For LG, the cloud provides a user rationale for buying just LG products and is therefore worth extending (at least for the less data-hungry user) as a free service.

To that end LG cloud is limited to LG-branded TVs and (possibly) LG Android phones. It comes with an initial free 5 Gigabyes (at least in Korea - not released in much of the rest of the world yet) and a special 50 GB in the LG Cloud for six months, with a structure for paid plans to be announced soon.

In other news, LG has announced that it's unlikely to be manufacturing another Windows Phone any time soon since "the total unit of Windows Phone sold in the global market is not a meaningful figure." LG will keep an R&D effort going though, in case things improve.

This is a blow to Microsoft which has been assiduously and no doubt expensively (those spin doctors don't come cheap ya know) talking up the impact of Nokia's Lumia over the past few months.

It's not fooling the guys out in Korea though and LG's anti Windows Phone noises comes just ahead of a stately progress from none other than MS CEO Steve Ballmer, who is soon going to Korea for partner talks.
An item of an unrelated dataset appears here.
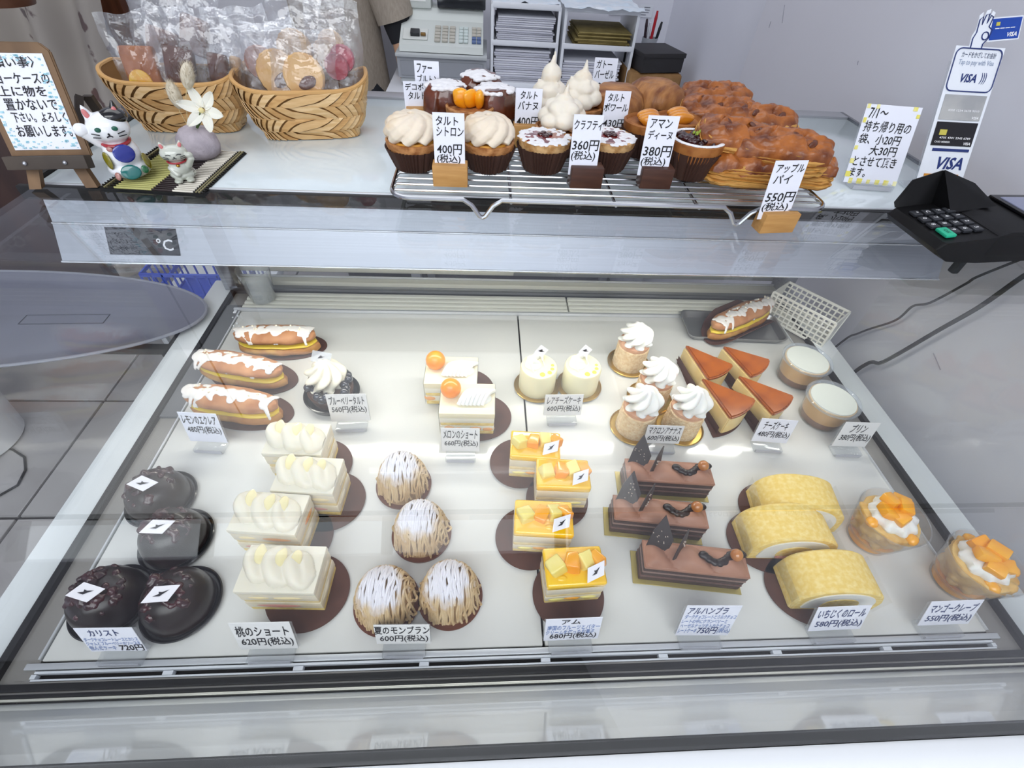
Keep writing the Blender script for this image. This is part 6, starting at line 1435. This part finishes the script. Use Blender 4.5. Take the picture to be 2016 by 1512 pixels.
# blue basket on a low white trolley behind the tray
t = thing('trolley', 'low white trolley behind the oval tray', 'trolley', (-.175, .71, FLOOR)); hz3 = -.13-FLOOR
G().bbox((0, 0, hz3-.012), (.20, .20, .02), .004).ob('trolley_top', railw, t); G().bbox((0, 0, .25), (.20, .20, .02), .004).ob('trolley_shelf', railw, t)
for sx in (-1, 1):
    for sy in (-1, 1): o = G().tube([(sx*.09, sy*.09, .03), (sx*.09, sy*.09, hz3-.02)], .007, 8).ob('post', alu, t); G().lathe([(.018, -.006), (.02, 0), (.018, .006)], 16, M=Matrix.Translation((sx*.09, sy*.09, .02)) @ Matrix.Rotation(PI/2, 4, 'X')).ob('wheel', black, t)
t = thing('blue_basket', 'blue slotted plastic basket on the trolley left of the case', 'basket', (-.165, .68, -.1275)); bl_ = mat('blue_plastic', '#3c57c0', rough=.35)
for s, ax in ((-1, 'y'), (1, 'y'), (-1, 'x'), (1, 'x')):
    g = G(); Lb = .15 if ax == 'y' else .12
    for z in (.004, .040, .085): g.bbox((0, 0, z), (Lb, .003, .008), .001, 1)
    for i in range(9): x = -Lb/2+Lb*i/8; g.bbox((x, 0, .045), (.004, .003, .085), .001, 1)
    M = Matrix.Translation((0, s*.06, 0)) if ax == 'y' else Matrix.Translation((s*.075, 0, 0)) @ Matrix.Rotation(PI/2, 4, 'Z')
    h = G(); h.add(g.v, g.f, M); h.ob('basket_side', bl_, t)
G().bbox((0, 0, .002), (.15, .12, .004), .001).ob('basket_floor', bl_, t)
# bucket and cable on the floor
t = thing('white_bucket', 'white plastic bucket on the tiled floor at the left edge', 'bucket', (-1.26, .86, FLOOR))
G().lathe([(.11, 0), (.125, .01), (.15, .26), (.156, .262), (.156, .27), (.147, .27), (.12, .014), (.001, .012)], 48).ob('bucket_wall', mat('bucket_white', '#e4e4e6', rough=.4), t); G().tube([(.15*math.cos(a), .15*math.sin(a), .262-.05*math.sin(a)) for a in [PI*i/12 for i in range(13)]], .003, 6).ob('bucket_handle', alu, t)
P4 = [at(x, y, FLOOR+.004) for x, y in ((-60, 985), (0, 975), (35, 955), (50, 925), (48, 900), (25, 885), (-10, 880), (-60, 878))]
o = G().tube(P4, .0035, 6).ob('floor_cable', cblm); o['label'] = 'looped dark cable lying on the floor tiles'; o['category'] = 'cable'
Could it be that Steve is going to have to pony up some real inducement to get LG back into the fold?  After all, Microsoft is believed to be paying Nokia around a $1 billion a year as part of its suicide pact on Windows Phone so LG must be thinking its support must also be worth more than a kick in the teeth over Android licencing.

 

There's nothing to beat a strong opening negotiating position, is there?